Copy all lines of the listing that include the string "scene".

------ Information provided

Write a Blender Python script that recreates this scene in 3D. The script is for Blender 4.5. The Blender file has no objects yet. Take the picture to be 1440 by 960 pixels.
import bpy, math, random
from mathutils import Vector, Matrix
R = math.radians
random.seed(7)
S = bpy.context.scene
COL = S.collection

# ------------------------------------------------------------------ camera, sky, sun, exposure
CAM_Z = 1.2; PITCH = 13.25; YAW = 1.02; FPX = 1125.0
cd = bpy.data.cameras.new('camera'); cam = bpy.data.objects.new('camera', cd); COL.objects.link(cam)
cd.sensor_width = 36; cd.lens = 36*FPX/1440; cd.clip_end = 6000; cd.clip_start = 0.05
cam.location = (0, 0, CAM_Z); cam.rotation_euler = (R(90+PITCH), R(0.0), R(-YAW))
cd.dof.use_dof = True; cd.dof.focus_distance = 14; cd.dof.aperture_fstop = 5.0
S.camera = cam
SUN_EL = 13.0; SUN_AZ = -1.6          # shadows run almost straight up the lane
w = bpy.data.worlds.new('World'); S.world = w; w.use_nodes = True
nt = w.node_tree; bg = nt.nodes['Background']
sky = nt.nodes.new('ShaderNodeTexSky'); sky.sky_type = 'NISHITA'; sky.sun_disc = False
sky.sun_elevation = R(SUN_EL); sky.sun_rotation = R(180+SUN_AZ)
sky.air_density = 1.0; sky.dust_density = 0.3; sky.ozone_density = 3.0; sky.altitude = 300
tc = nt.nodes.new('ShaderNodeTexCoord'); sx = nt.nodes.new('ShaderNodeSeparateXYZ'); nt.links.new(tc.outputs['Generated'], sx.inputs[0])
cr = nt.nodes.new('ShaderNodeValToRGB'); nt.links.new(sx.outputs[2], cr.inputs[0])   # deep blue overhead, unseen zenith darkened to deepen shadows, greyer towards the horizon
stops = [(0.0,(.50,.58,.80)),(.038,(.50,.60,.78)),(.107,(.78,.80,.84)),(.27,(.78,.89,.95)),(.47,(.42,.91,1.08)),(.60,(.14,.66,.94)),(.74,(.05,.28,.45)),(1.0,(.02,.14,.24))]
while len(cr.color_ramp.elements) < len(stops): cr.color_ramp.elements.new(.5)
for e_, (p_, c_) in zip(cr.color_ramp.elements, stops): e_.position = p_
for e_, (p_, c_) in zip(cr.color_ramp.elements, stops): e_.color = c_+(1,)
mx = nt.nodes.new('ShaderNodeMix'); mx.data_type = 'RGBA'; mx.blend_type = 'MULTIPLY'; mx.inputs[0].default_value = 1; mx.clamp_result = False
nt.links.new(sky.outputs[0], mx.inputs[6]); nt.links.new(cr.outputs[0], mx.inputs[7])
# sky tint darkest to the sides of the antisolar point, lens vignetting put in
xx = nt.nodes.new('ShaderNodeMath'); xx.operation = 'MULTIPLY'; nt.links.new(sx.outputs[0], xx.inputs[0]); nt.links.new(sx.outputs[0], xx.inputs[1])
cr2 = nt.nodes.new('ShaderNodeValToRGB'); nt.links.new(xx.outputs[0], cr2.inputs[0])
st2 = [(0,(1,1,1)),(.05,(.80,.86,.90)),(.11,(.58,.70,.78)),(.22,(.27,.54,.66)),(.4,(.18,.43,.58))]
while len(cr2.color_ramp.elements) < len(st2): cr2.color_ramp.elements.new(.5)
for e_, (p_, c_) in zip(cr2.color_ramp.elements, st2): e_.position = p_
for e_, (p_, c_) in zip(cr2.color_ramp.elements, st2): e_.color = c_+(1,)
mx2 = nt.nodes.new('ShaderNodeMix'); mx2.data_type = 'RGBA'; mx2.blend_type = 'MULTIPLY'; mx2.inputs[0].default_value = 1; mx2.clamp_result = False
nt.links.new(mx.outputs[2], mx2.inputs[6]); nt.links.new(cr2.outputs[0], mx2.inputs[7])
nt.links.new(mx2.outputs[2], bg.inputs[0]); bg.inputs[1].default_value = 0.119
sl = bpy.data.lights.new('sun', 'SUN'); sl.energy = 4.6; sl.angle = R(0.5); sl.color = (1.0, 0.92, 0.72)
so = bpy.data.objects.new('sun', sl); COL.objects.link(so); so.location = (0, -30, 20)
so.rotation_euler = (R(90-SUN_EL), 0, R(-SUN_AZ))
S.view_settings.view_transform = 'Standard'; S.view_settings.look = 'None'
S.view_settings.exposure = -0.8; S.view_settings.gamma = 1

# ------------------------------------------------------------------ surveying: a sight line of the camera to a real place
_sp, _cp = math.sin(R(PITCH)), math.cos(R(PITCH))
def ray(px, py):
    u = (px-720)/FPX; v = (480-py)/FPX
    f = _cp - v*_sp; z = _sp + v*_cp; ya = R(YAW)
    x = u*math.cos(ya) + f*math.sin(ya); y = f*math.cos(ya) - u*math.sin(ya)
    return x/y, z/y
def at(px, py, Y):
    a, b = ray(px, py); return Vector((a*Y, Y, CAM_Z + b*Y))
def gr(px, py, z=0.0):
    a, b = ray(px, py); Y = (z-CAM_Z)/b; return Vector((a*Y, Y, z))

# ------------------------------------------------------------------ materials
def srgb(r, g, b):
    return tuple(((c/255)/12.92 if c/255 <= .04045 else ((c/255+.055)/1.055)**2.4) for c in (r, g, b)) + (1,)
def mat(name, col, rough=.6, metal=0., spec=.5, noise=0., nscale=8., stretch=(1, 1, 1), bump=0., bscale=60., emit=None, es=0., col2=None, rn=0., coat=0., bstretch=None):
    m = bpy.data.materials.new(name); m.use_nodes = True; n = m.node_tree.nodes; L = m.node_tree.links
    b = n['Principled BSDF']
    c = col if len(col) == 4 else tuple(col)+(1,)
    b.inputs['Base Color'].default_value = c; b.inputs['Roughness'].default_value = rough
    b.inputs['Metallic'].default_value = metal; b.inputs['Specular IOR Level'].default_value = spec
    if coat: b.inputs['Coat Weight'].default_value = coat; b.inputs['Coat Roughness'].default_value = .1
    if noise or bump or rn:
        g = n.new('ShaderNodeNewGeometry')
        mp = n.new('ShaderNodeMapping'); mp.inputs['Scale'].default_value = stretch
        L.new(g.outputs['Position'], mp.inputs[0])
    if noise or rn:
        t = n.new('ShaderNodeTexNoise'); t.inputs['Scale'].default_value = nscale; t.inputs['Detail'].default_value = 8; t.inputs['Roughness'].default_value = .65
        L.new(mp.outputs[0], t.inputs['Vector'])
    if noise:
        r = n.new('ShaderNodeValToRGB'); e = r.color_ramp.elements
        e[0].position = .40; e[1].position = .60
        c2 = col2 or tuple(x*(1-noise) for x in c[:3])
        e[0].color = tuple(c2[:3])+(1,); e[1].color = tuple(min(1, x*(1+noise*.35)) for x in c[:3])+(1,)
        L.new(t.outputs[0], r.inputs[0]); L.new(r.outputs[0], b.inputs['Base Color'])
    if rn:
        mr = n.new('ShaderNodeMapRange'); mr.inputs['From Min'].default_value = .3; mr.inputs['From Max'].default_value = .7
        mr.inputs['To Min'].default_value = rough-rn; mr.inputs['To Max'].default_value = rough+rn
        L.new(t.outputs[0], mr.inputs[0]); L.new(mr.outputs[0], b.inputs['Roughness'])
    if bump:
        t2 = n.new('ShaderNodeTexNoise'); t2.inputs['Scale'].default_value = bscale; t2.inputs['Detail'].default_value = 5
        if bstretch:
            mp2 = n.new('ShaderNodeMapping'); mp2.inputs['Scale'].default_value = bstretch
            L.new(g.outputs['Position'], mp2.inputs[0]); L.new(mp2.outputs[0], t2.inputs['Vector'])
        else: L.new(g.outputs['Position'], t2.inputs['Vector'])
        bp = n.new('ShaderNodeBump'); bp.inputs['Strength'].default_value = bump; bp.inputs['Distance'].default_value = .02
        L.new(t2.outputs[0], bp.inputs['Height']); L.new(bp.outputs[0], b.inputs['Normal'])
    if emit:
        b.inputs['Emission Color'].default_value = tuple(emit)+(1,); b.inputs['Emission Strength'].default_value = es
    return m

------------

• Correct answer:
Write a Blender Python script that recreates this scene in 3D. The script is for Blender 4.5. The Blender file has no objects yet. Take the picture to be 1440 by 960 pixels.
S = bpy.context.scene